June 9, 2020 — The Federal Communications Commission adopted procedures for Phase I of the Rural Digital Opportunity Fund auction, or Auction 904, at their open meeting Tuesday.

The auction, scheduled to begin October 29, will award up to $16 billion in federal support to existing and prospective broadband providers over the course of 10 years, for the development of broadband networks to unserved areas across rural America.

The most significant change in bidding procedures for Auction 904 is the change in bid assignment rules. The agency settled on a weighted system that will favor bids which provide higher speed, or lower latency, service.

The RDOF grants define four performance tiers Internet Service Providers can fall into, in order to rank them by latency. For the Phase 1 auction, a new “baseline” tier of 50/5 Mbps was added.

Providers’ success in the auction relies on their ability to deploy lasting, low latency networks at the lowest possible price.

ISPs seeking bids are tasked with identifying and utilizing optimal building strategies and cost-effective low latency technology, as efficient network construction will ensure their applications are well positioned to benefit from available funds.

The new Phase I procedures will likely impact the type of internet infrastructure technology ISPs choose to deploy, as they hope to increase their chances of securing funding.

For example, satellite-based services have been adversely impacted by the agencies’ weighting system.

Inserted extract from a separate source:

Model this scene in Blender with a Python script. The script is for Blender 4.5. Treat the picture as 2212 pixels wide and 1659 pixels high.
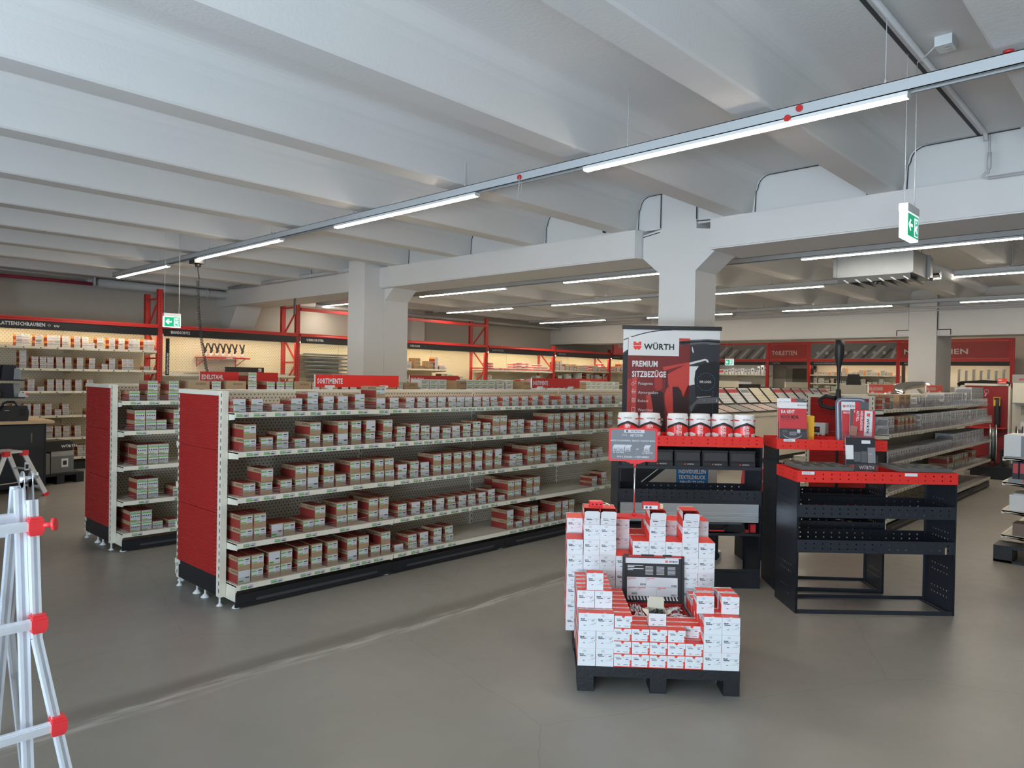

Initially, it was questioned whether satellite services would even be allowed to bid to provide low-latency service, as providers do not have a track record of delivering advertised speeds.

Fiber infrastructure is extremely high speed, but its utilization will be affected by its high deployment costs. In order to secure funding, it will be necessary for fiber ISPs to strategize with possible partners to drive down the overall infrastructure costs, preserving their competitiveness for bids.

Fixed wireless providers have an advantage in securing federal funding. They hold the potential to deliver rapidly built, robust, and cost-effective high-speed broadband networks to unserved areas.

The American Communications Association and the Rural Broadband Association expressed their support for the effective use of government funding with the adoption of Phase I at the commission meeting.

Commissioner Jessica Rosenworcel dissented in part to the auction rules, arguing that the commission should have acted sooner to correct known issues with broadband mapping data. Further, she objected to a rule that prevents recipients of state-level broadband funding from participating in the RDOF auction.

The $16 billion Phase I budget will likely exceed any other federal broadband funding program for the next decade.

Phase II of RDOF will award $4.4 billion for census blocks considered partially served, based on data to be collected through a new process that aims to be more accurate than the agency’s past mapping. The commission will reconsider which technologies are categorically prohibited from bidding in the second phase of the auction.